Zo dikwijls de zorg voor de naleving van het bij of krachtens deze verordening bepaalde dit vereist, wordt de bevoegdheid te allen tijde de speelauto­matenhal, desnoods tegen de wil van de rechthebbende of gebruiker, te betreden verleend aan de ambtenaren:

a.  voor zover zij door het bevoegde bestuursorgaan belast zijn met de uitvoering van bestuursdwang ter handhaving van het bepaalde bij of krachtens deze verordening;

b.   voor zover zij door het bevoegde bestuursorgaan belast zijn met het toe­ zicht op de naleving van het bepaalde bij of krachtens deze verorde­ning;

c.   voor zover zij belast zijn met de opsporing van overtredingen van het bepaalde bij of krachtens deze verordening.

Artikel 13

  • 1. Deze verordening treedt in werking op een nader door burgemeester en wethouders te bepalen tijdstip.

    Op dat tijdstip vervalt de Speelautomatenhalverordening, vastgesteld bij raadsbesluit van 29 maart 1988, nr. R491.

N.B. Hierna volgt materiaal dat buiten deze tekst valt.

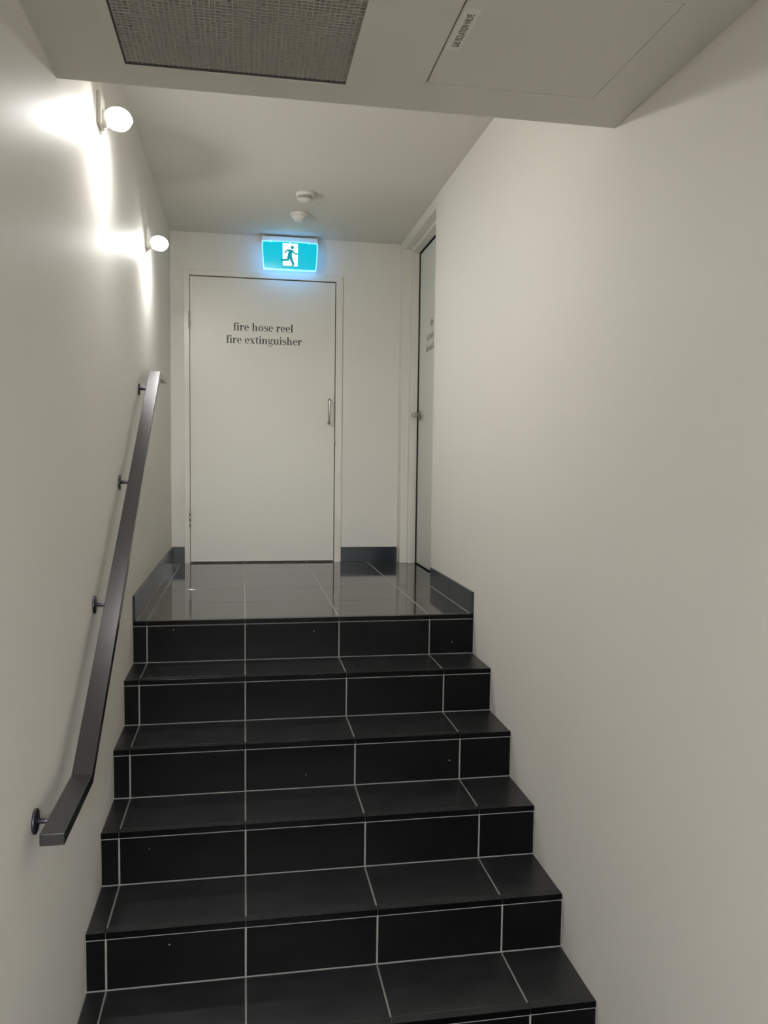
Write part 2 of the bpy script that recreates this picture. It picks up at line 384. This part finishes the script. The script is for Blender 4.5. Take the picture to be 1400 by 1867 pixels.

  • 2. De vergunningen, verleend op grond van de verordening van 29 maart 1988, worden, vanaf het tijdstip dat die verordening vervalt, geacht te zijn verleend op grond van deze (nieuwe) verordening.

Ondertekening

Aldus besloten in de openbare vergadering van 25 april 1995.
get. J. Waals              , voorzitter.
get. A. de Bever         , secretaris.